Colhemos o que semeamos. Se apenas semeamos métodos que resultam em instrução, mas não em transformação, veremos pobres resultados entre nosso povo. Capacitar é algo mais que pregar cada sábado e ensinar a Bíblia durante a semana. Inclui a aplicação do que pregamos e ensinamos, bem como transformação, à nossa vida e na vida das pessoas entre as quais ministramos.

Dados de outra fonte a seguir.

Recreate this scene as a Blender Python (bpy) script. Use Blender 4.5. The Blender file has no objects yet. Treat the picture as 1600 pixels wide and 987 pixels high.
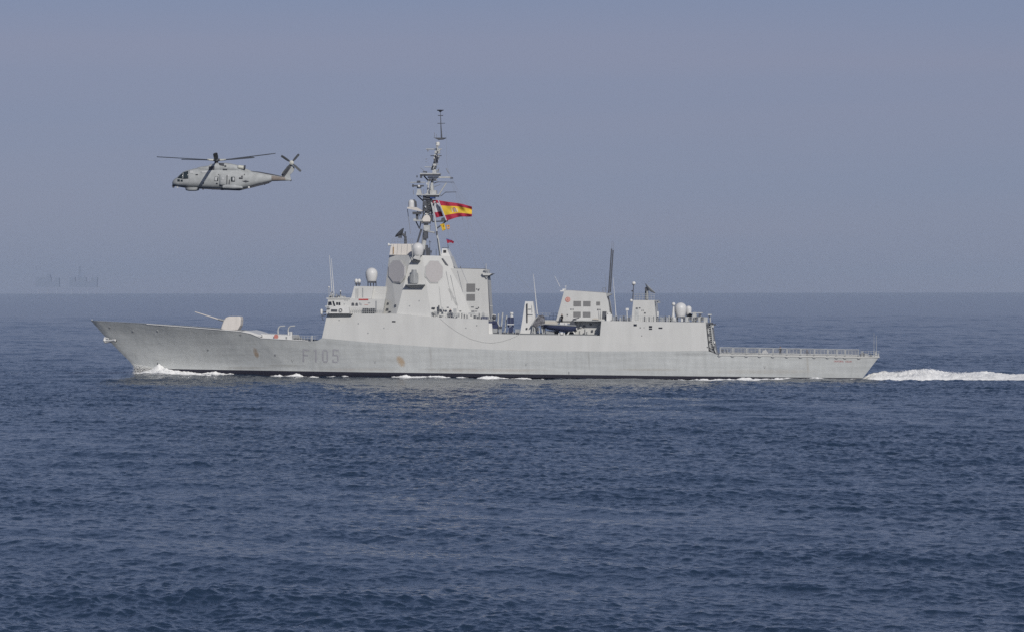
import bpy, bmesh, math, random
import numpy as np
from mathutils import Vector, Matrix, Euler, noise as mnoise
from mathutils.bvhtree import BVHTree
random.seed(7)
R = math.radians
scene = bpy.context.scene

# ------------------------------------------------------------------ camera
CAM_H = 16.2
cam_d = bpy.data.cameras.new('camera')
cam = bpy.data.objects.new('camera', cam_d)
scene.collection.objects.link(cam)
cam_d.sensor_width = 36.0
cam_d.lens = 132.1
cam_d.clip_start = 1.0
cam_d.clip_end = 90000.0
cam.matrix_world = (Matrix.Translation((0, 0, CAM_H)) @
                    Matrix.Rotation(R(90 - 0.388), 4, 'X') @ Matrix.Rotation(R(-0.07), 4, 'Z'))
cam.location = (0, 0, CAM_H)
scene.camera = cam
F = 132.1 * 1600 / 36.0

# ------------------------------------------------------------------ sky
SUN_EL, SUN_AZ = 30.0, 159.0            # azimuth clockwise from +Y (ahead of the camera)
world = bpy.data.worlds.new('World')
scene.world = world
world.use_nodes = True
wt = world.node_tree
wt.nodes.clear()
w_out = wt.nodes.new('ShaderNodeOutputWorld')
w_bg = wt.nodes.new('ShaderNodeBackground')
w_sky = wt.nodes.new('ShaderNodeTexSky')
w_sky.sky_type = 'NISHITA'
w_sky.sun_disc = False
w_sky.sun_elevation = R(SUN_EL)
w_sky.sun_rotation = R(SUN_AZ)
w_sky.altitude = 0
w_sky.air_density = 0.6
w_sky.dust_density = 0.6
w_sky.ozone_density = 4.0
w_bg.inputs['Strength'].default_value = 0.05
# faint high haze layers: soft horizontal bands in the real sky directions
w_co = wt.nodes.new('ShaderNodeTexCoord')
w_map = wt.nodes.new('ShaderNodeMapping')
w_map.inputs['Scale'].default_value = (1.7, 1.7, 44.0)
w_no = wt.nodes.new('ShaderNodeTexNoise')
w_no.inputs['Scale'].default_value = 1.0
w_no.inputs['Detail'].default_value = 3.0
w_ramp = wt.nodes.new('ShaderNodeMapRange')
w_ramp.inputs['From Min'].default_value = 0.3
w_ramp.inputs['From Max'].default_value = 0.7
w_veil = wt.nodes.new('ShaderNodeMix')              # the thin cloud veil, two tones in soft layers
w_veil.data_type = 'RGBA'
w_veil.inputs['A'].default_value = (2.80, 3.28, 4.95, 1)
w_veil.inputs['B'].default_value = (3.52, 3.48, 4.80, 1)
w_sep = wt.nodes.new('ShaderNodeSeparateXYZ')
w_b1 = wt.nodes.new('ShaderNodeMapRange')          # one broad lavender layer about three degrees up
w_b1.interpolation_type = 'SMOOTHSTEP'
w_b1.inputs['From Min'].default_value = 0.026; w_b1.inputs['From Max'].default_value = 0.054
w_b2 = wt.nodes.new('ShaderNodeMapRange')
w_b2.interpolation_type = 'SMOOTHSTEP'
w_b2.inputs['From Min'].default_value = 0.082; w_b2.inputs['From Max'].default_value = 0.060
w_b3 = wt.nodes.new('ShaderNodeMath'); w_b3.operation = 'MULTIPLY'
w_b4 = wt.nodes.new('ShaderNodeMath'); w_b4.operation = 'MULTIPLY_ADD'
w_b4.inputs[1].default_value = 0.45
w_b5 = wt.nodes.new('ShaderNodeMath'); w_b5.operation = 'MULTIPLY'; w_b5.inputs[1].default_value = 0.6
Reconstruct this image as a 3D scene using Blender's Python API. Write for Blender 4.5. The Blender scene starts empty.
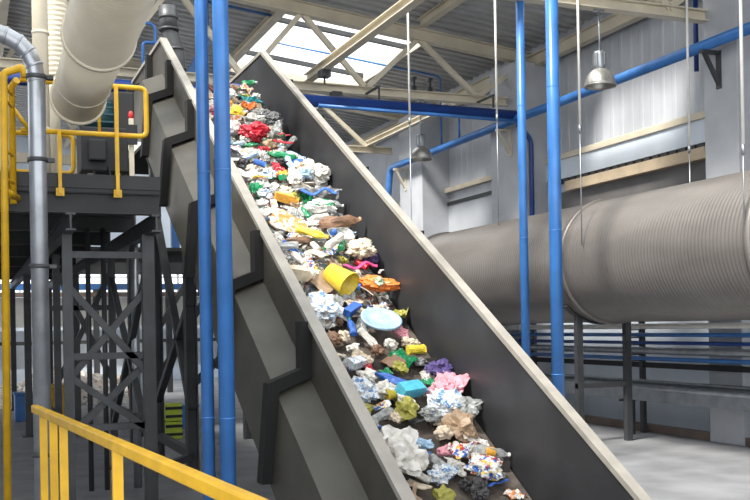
import bpy, bmesh, math, random
from mathutils import Vector, Matrix, noise

random.seed(11)
S = bpy.context.scene
C = S.collection
PI = math.pi

# ------------------------------------------------------------------ camera
EYE = 1.9
cam_d = bpy.data.cameras.new('camera')
cam_d.sensor_width = 36.0
cam_d.lens = 48.0
cam_d.shift_y = 0.1
cam_d.clip_end = 200
cam = bpy.data.objects.new('camera', cam_d)
C.objects.link(cam)
_b, _r = math.radians(22.05), math.radians(1.0)
fw = Vector((math.sin(_b), math.cos(_b), 0))
rt = Vector((math.cos(_b), -math.sin(_b), 0))
up = Vector((0, 0, 1))
rt2 = math.cos(_r) * rt - math.sin(_r) * up
up2 = math.cos(_r) * up + math.sin(_r) * rt
M = Matrix((rt2, up2, -fw)).transposed().to_4x4()
M.translation = (0, 0, EYE)
cam.matrix_world = M
S.camera = cam

# ------------------------------------------------------------------ world, sun, exposure
S.view_settings.view_transform = 'Standard'
S.view_settings.look = 'None'
S.view_settings.gamma = 1.0
S.view_settings.use_curve_mapping = False
S.view_settings.exposure = 1.3

w = bpy.data.worlds.new('sky')
w.use_nodes = True
S.world = w
bg = w.node_tree.nodes['Background']
bg.inputs[0].default_value = (0.95, 0.98, 1.0, 1)
bg.inputs[1].default_value = 1.05

sun_d = bpy.data.lights.new('sun', 'SUN')
sun_d.energy = 3.4
sun_d.angle = math.radians(12)
sun_d.color = (1.0, 0.96, 0.88)
sun = bpy.data.objects.new('sun', sun_d)
C.objects.link(sun)
sun.location = (6, -4, 20)
sun.rotation_euler = Vector((-0.62, -0.28, 0.80)).to_track_quat('Z', 'Y').to_euler()

# ------------------------------------------------------------------ materials
def pm(name, col, rough=0.5, metal=0.0, var=0.12, scale=4.0, bump=0.0, bscale=40.0, col2=None,
       alpha=1.0, trans=0.0, stretch=None):
    m = bpy.data.materials.new(name)
    m.use_nodes = True
    nt = m.node_tree
    p = nt.nodes['Principled BSDF']
    p.inputs['Roughness'].default_value = rough
    p.inputs['Metallic'].default_value = metal
    if alpha < 1: p.inputs['Alpha'].default_value = alpha
    if trans: p.inputs['Transmission Weight'].default_value = trans
    tc = nt.nodes.new('ShaderNodeTexCoord')
    src = tc.outputs['Object']
    if stretch:
        mp = nt.nodes.new('ShaderNodeMapping')
        mp.inputs['Scale'].default_value = stretch
        nt.links.new(src, mp.inputs[0]); src = mp.outputs[0]
    n = nt.nodes.new('ShaderNodeTexNoise')
    n.inputs['Scale'].default_value = scale
    n.inputs['Detail'].default_value = 5
    nt.links.new(src, n.inputs['Vector'])
    r = nt.nodes.new('ShaderNodeValToRGB')
    c2 = col2 if col2 else tuple(c * (1 - var * 2) for c in col)
    c1 = col if col2 else tuple(min(1, c * (1 + var * 0.6)) for c in col)
    r.color_ramp.elements[0].position = 0.35
    r.color_ramp.elements[1].position = 0.65
    r.color_ramp.elements[0].color = (*c2, 1)
    r.color_ramp.elements[1].color = (*c1, 1)
    nt.links.new(n.outputs['Fac'], r.inputs[0])
    nt.links.new(r.outputs[0], p.inputs['Base Color'])
    if bump:
        b = nt.nodes.new('ShaderNodeTexNoise')
        b.inputs['Scale'].default_value = bscale
        nt.links.new(src, b.inputs['Vector'])
        bp = nt.nodes.new('ShaderNodeBump')
        bp.inputs['Strength'].default_value = bump
        bp.inputs['Distance'].default_value = 0.02
        nt.links.new(b.outputs['Fac'], bp.inputs['Height'])
        nt.links.new(bp.outputs[0], p.inputs['Normal'])
    return m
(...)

Como pastores, devemos deixar de ministrar sozinhos. O ministério pertence a todo o povo de Deus.

Referência:

  • 1 Francis Foulkes, Ephesians, Tyndale New Testament Commentaries (Grand Rapids, MI: Eerdmans, 1989), p. 128.
  • 2 De acordo com muitos eruditos, esse é um locus classicus que aponta a coerência da origem, ordem e destino da igreja.
  • 3 H. W. Hoehner, Ephesians: An Exegetical Commentary, (Grand Rapids, MI, Baker, 2002), p. 547-551.
  • 4 Martin Kitchen, Ephesians: New Testament Readings (Londres: Routledge, 1994), p. 119.
  • 5 Joel Comiskey, Leadership Explosion (Houston: Touch Publications, 2000), p. 106.
  • 6 Russell Burrill, Revolution in the Church: Unleashing the Awesome Power of Lay Ministry (Falbrook, CA: Hart Research Center, 1993), p. 29.
  • 7 Greg Ogden, Transforming Discipleship: Make Disciples a Few at Time (Downers Grove, Il: InterVarsity Press, 2003), p. 60.
  • 8 Robert Coleman, The Master Plan of Discipleship (Old Tappan, NJ: Revell, 1963), p. 117.
  • 9 Greg Odgen, Op. Cit.
  • 10 Melvin J. Steinbron, The Lai Driven Church (Ventura, CA: Reagl, 1997), p. 67.